● **Exercise objective**: Quote each line of the material verbatim, without the pictures.

● **Information provided**:
┄┄┄┄┄┄┄┄┄┄

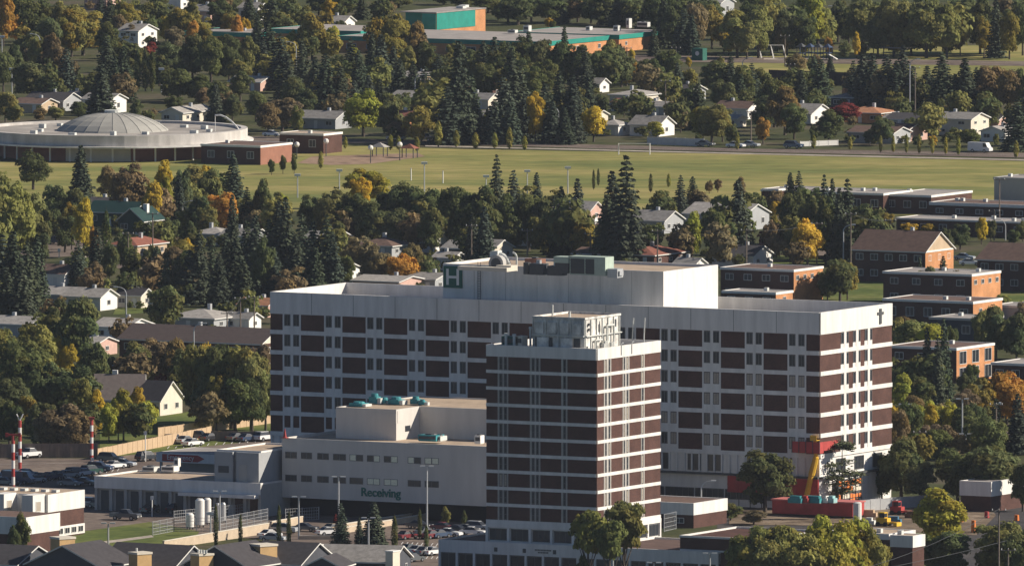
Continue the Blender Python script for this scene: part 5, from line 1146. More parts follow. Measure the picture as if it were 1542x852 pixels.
for a in ((1056,725,782,'cobra',1),(923,815,884,'T',1),(1069,836,892,'T',1),(1177,838,892,'T',1),(985,850,905,'T',1)): lamp(*a, row='at the foot of the tower')
for a in ((1449,602,668,'T',1),(1502,610,672,'flood',1),(1363,610,662,'T',1),(1454,655,700,'T',1)): lamp(*a, row='in the wood right of the hospital')
def upole(x, top, base, row, arms=1):
    h = height(x, base, top); o = thing('utility_pole', None, 'utility pole', W(x, base), RZ+.4)
    mk(o, 'pole', part_mesh(lambda b: b.tube((0,0,0),(0,0,h),.17,.12), 'pole', wood))
    for k in range(arms): mk(o, 'crossarm', part_mesh(lambda b: b.box(-1.3,1.3,-.08,.08,h-.35-k*.9,h-.2-k*.9), 'crossarm', wood))
    for s_ in (-1.1, 0, 1.1): mk(o, 'insulator', part_mesh(lambda b: b.tube((s_,0,h-.2),(s_,0,h+.08),.07), 'insulator', lampw))
    SMALL.append((o, 'wooden utility pole with crossarm', x, row)); return (o.location + Vector((0,0,h)), o)
U1 = [upole(x, t, b_, 'behind the hospital roof') for x, t, b_ in ((710,338,410),(794,345,400),(990,346,404),(1124,345,412),(889,350,398))]
U2 = [upole(x, t, b_, 'near the apartment blocks at right') for x, t, b_ in ((1281,320,425),(1505,268,350),(1341,330,400),(1497,316,362),(1230,335,400))]
U3 = [upole(x, t, b_, 'in the left neighbourhood') for x, t, b_ in ((230,320,400),(193,350,420),(362,448,512),(383,446,505),(342,470,520))]
U4 = [upole(x, t, b_, 'among the far houses') for x, t, b_ in ((1002,120,190),(1378,100,190),(944,70,130),(1182,52,100),(1131,166,222),(640,118,170),(1190,95,150),(1018,70,120))]
U5 = [upole(x, t, b_, 'at the bottom right corner') for x, t, b_ in ((1504,768,900),(1518,828,910))]
U6 = [upole(x, t, b_, 'right of the hospital end') for x, t, b_ in ((1500,608,690),(1385,650,700))]
def wire(p, q, label, sag=.8):
    b = MB(); pts = [p.lerp(q, i/8) - Vector((0,0,sag*4*(i/8)*(1-i/8))) for i in range(9)]; L_ = [tuple(a - p) for a in pts]
    b.path(L_, .035, 4); o = b.build('power_line', steel_dk); o.location = p; tag(o, label, 'power line')
wire(U1[2][0], U1[3][0], 'sagging power line between the two poles behind the plant room')
wire(U1[3][0], U2[4][0], 'sagging power line running right from behind the plant room towards the apartments')
wire(U2[4][0], U2[2][0], 'power line crossing above the trees beside the gabled apartments')
wire(U2[0][0], U2[2][0], 'power line reaching the tall pole left of the gabled apartments')
wire(W(1250,930)+Vector((0,0,7)), U5[0][0], 'long power line rising to the tall pole at the bottom right',1.5)
wire(W(1180,940)+Vector((0,0,7)), W(1640,860)+Vector((0,0,9.5)), 'lowest power line crossing the trees at the bottom right',1.5)
wire(U3[2][0], U3[4][0], 'short power line above the long brown roofed block')
# ================================================================ field furniture
go = thing('soccer_goal', 'white soccer goal posts at the far side of the grass field', 'goal', W(955,233), -.02)
for s_ in (-3.7, 3.7): mk(go, 'post', part_mesh(lambda b: b.tube((s_,0,0),(s_,0,2.7),.13), 'post', white_paint))
mk(go, 'crossbar', part_mesh(lambda b: b.tube((-3.7,0,2.62),(3.7,0,2.62),.07), 'crossbar', pipe_white))
for x, t, b_, lab in ((619,253,272,'left of two white marker posts in the near part of the field'),(667,254,276,'right of two white marker posts in the near part of the field')):
    o = thing('marker_post', lab, 'post', W(x, b_)); mk(o, 'post', part_mesh(lambda b: b.tube((0,0,0),(0,0,2.8),.13), 'post', white_paint)); mk(o, 'cap', part_mesh(lambda b: b.box(-.2,.2,-.2,.2,2.8,2.9), 'cap', white_paint))
# shelter and tables by the infield
for x, b_, lab in ((572,236,'grey roofed picnic shelter beside the infield'),(617,238,'small dark maroon bench shelter right of the infield globes')):
    o = thing('shelter', lab, 'shelter', W(x, b_), RZ)
    for a in ((-1.5,-1),(1.5,-1),(-1.5,1),(1.5,1)): mk(o, 'post', part_mesh(lambda b: b.tube((a[0],a[1],0),(a[0],a[1],2.3),.12), 'post', steel_dk))
    mk(o, 'roof', part_mesh(lambda b: b.mesh([(-2,-1.5,2.3),(2,-1.5,2.3),(2,1.5,2.3),(-2,1.5,2.3),(0,0,3.4)],[(0,1,4),(1,2,4),(2,3,4),(3,0,4),(3,2,1,0)]), 'roof', shingle_lt if x < 600 else shingle_red))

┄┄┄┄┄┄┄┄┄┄

● **Task response**:
Continue the Blender Python script for this scene: part 5, from line 1146. More parts follow. Measure the picture as if it were 1542x852 pixels.
for a in ((1056,725,782,'cobra',1),(923,815,884,'T',1),(1069,836,892,'T',1),(1177,838,892,'T',1),(985,850,905,'T',1)): lamp(*a, row='at the foot of the tower')
for a in ((1449,602,668,'T',1),(1502,610,672,'flood',1),(1363,610,662,'T',1),(1454,655,700,'T',1)): lamp(*a, row='in the wood right of the hospital')
def upole(x, top, base, row, arms=1):
    h = height(x, base, top); o = thing('utility_pole', None, 'utility pole', W(x, base), RZ+.4)
    mk(o, 'pole', part_mesh(lambda b: b.tube((0,0,0),(0,0,h),.17,.12), 'pole', wood))
    for k in range(arms): mk(o, 'crossarm', part_mesh(lambda b: b.box(-1.3,1.3,-.08,.08,h-.35-k*.9,h-.2-k*.9), 'crossarm', wood))
    for s_ in (-1.1, 0, 1.1): mk(o, 'insulator', part_mesh(lambda b: b.tube((s_,0,h-.2),(s_,0,h+.08),.07), 'insulator', lampw))
    SMALL.append((o, 'wooden utility pole with crossarm', x, row)); return (o.location + Vector((0,0,h)), o)
U1 = [upole(x, t, b_, 'behind the hospital roof') for x, t, b_ in ((710,338,410),(794,345,400),(990,346,404),(1124,345,412),(889,350,398))]
U2 = [upole(x, t, b_, 'near the apartment blocks at right') for x, t, b_ in ((1281,320,425),(1505,268,350),(1341,330,400),(1497,316,362),(1230,335,400))]
U3 = [upole(x, t, b_, 'in the left neighbourhood') for x, t, b_ in ((230,320,400),(193,350,420),(362,448,512),(383,446,505),(342,470,520))]
U4 = [upole(x, t, b_, 'among the far houses') for x, t, b_ in ((1002,120,190),(1378,100,190),(944,70,130),(1182,52,100),(1131,166,222),(640,118,170),(1190,95,150),(1018,70,120))]
U5 = [upole(x, t, b_, 'at the bottom right corner') for x, t, b_ in ((1504,768,900),(1518,828,910))]
U6 = [upole(x, t, b_, 'right of the hospital end') for x, t, b_ in ((1500,608,690),(1385,650,700))]
def wire(p, q, label, sag=.8):
    b = MB(); pts = [p.lerp(q, i/8) - Vector((0,0,sag*4*(i/8)*(1-i/8))) for i in range(9)]; L_ = [tuple(a - p) for a in pts]
    b.path(L_, .035, 4); o = b.build('power_line', steel_dk); o.location = p; tag(o, label, 'power line')
wire(U1[2][0], U1[3][0], 'sagging power line between the two poles behind the plant room')
wire(U1[3][0], U2[4][0], 'sagging power line running right from behind the plant room towards the apartments')
wire(U2[4][0], U2[2][0], 'power line crossing above the trees beside the gabled apartments')
wire(U2[0][0], U2[2][0], 'power line reaching the tall pole left of the gabled apartments')
wire(W(1250,930)+Vector((0,0,7)), U5[0][0], 'long power line rising to the tall pole at the bottom right',1.5)
wire(W(1180,940)+Vector((0,0,7)), W(1640,860)+Vector((0,0,9.5)), 'lowest power line crossing the trees at the bottom right',1.5)
wire(U3[2][0], U3[4][0], 'short power line above the long brown roofed block')
# ================================================================ field furniture
go = thing('soccer_goal', 'white soccer goal posts at the far side of the grass field', 'goal', W(955,233), -.02)
for s_ in (-3.7, 3.7): mk(go, 'post', part_mesh(lambda b: b.tube((s_,0,0),(s_,0,2.7),.13), 'post', white_paint))
mk(go, 'crossbar', part_mesh(lambda b: b.tube((-3.7,0,2.62),(3.7,0,2.62),.07), 'crossbar', pipe_white))
for x, t, b_, lab in ((619,253,272,'left of two white marker posts in the near part of the field'),(667,254,276,'right of two white marker posts in the near part of the field')):
    o = thing('marker_post', lab, 'post', W(x, b_)); mk(o, 'post', part_mesh(lambda b: b.tube((0,0,0),(0,0,2.8),.13), 'post', white_paint)); mk(o, 'cap', part_mesh(lambda b: b.box(-.2,.2,-.2,.2,2.8,2.9), 'cap', white_paint))
# shelter and tables by the infield
for x, b_, lab in ((572,236,'grey roofed picnic shelter beside the infield'),(617,238,'small dark maroon bench shelter right of the infield globes')):
    o = thing('shelter', lab, 'shelter', W(x, b_), RZ)
    for a in ((-1.5,-1),(1.5,-1),(-1.5,1),(1.5,1)): mk(o, 'post', part_mesh(lambda b: b.tube((a[0],a[1],0),(a[0],a[1],2.3),.12), 'post', steel_dk))
    mk(o, 'roof', part_mesh(lambda b: b.mesh([(-2,-1.5,2.3),(2,-1.5,2.3),(2,1.5,2.3),(-2,1.5,2.3),(0,0,3.4)],[(0,1,4),(1,2,4),(2,3,4),(3,0,4),(3,2,1,0)]), 'roof', shingle_lt if x < 600 else shingle_red))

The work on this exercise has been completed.